GENEL KURUL KONUŞMASI
Konu: AFET RİSKİ ALTINDAKİ ALANLARIN DÖNÜŞTÜRÜLMESİ HAKKINDA KANUN TASARISI
Yasama Yılı:2
Birleşim:79
Tarih:15.03.2012

ÖZCAN YENİÇERİ (Ankara) - Teşekkür ederim Sayın Başkan.

Değerli milletvekilleri, Afet Riski Altındaki Alanların Dönüştürülmesi Hakkında Kanun Tasarısı'nın 12'nci maddesinin değiştirilmesine yönelik önerge üzerinden söz almış bulunuyorum. Hepinizi bu vesileyle saygıyla selamlıyorum.

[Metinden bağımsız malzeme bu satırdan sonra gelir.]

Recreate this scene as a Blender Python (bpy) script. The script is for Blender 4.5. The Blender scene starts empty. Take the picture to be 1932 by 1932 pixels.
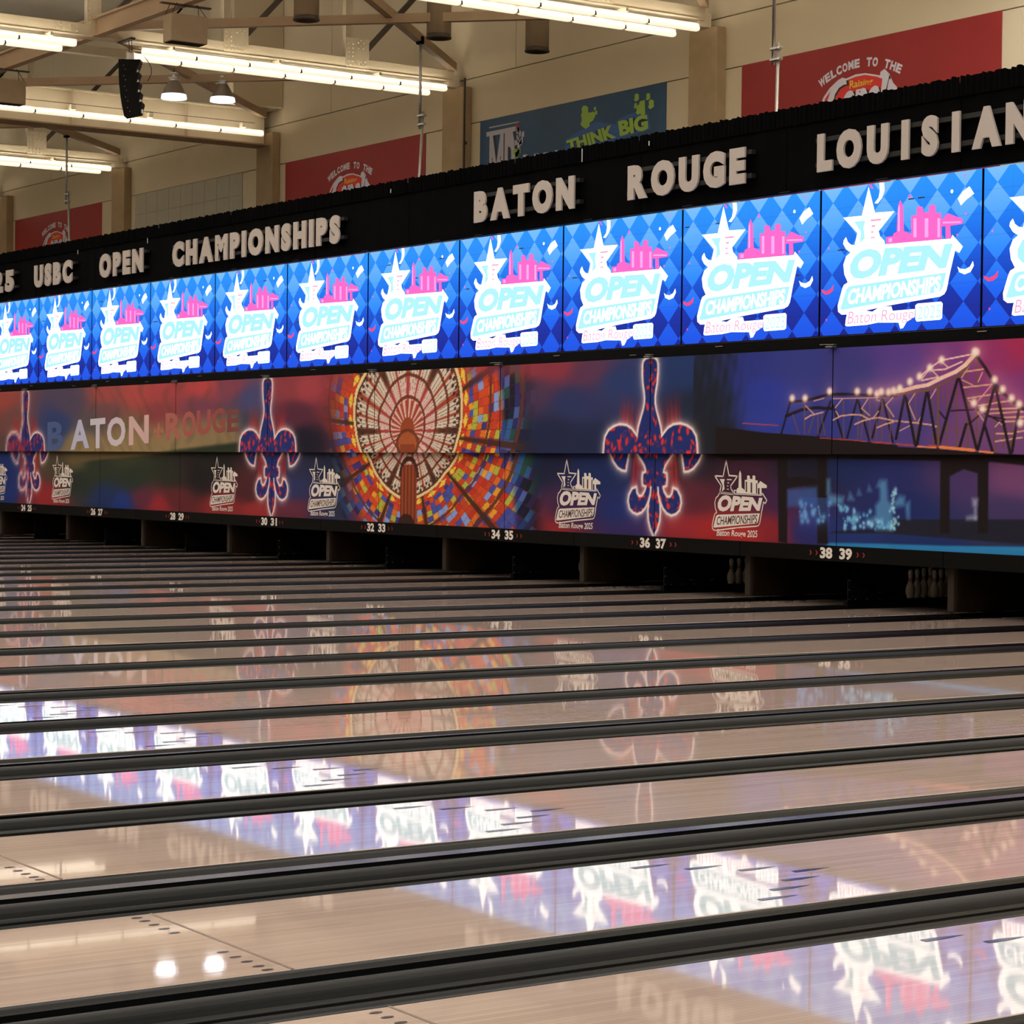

Şimdi, bir bakanlık var elimizde. Bu bakanlık, 636 sayılı Kanun Hükmünde Kararname'yle Çevre, Orman, Şehircilik Bakanlığı olarak kurulmuş, 644 sayılı Kanun Hükmünde Kararname'yle de Çevre ve Şehircilik Bakanlığına dönüşmüş. Yani, iki tane kanun hükmünde kararnameyle kurulmuş bir bakanlık bize bir kanun getiriyor, kendisi kanun değil yani kendisi kanun hükmünde kararname hükmünde, dolayısıyla da kendisini öncelikle getirip kanun hükmüne bağladıktan sonra o kanun hükmündeki kararnameyi, ondan sonra getirmesi gerekiyordu. Hadi, burayı geçiyoruz ama ben bir şey söyleyeyim: Türkiye Cumhuriyeti devleti köklü bir devlettir. Türk milleti de tarihî bir millettir.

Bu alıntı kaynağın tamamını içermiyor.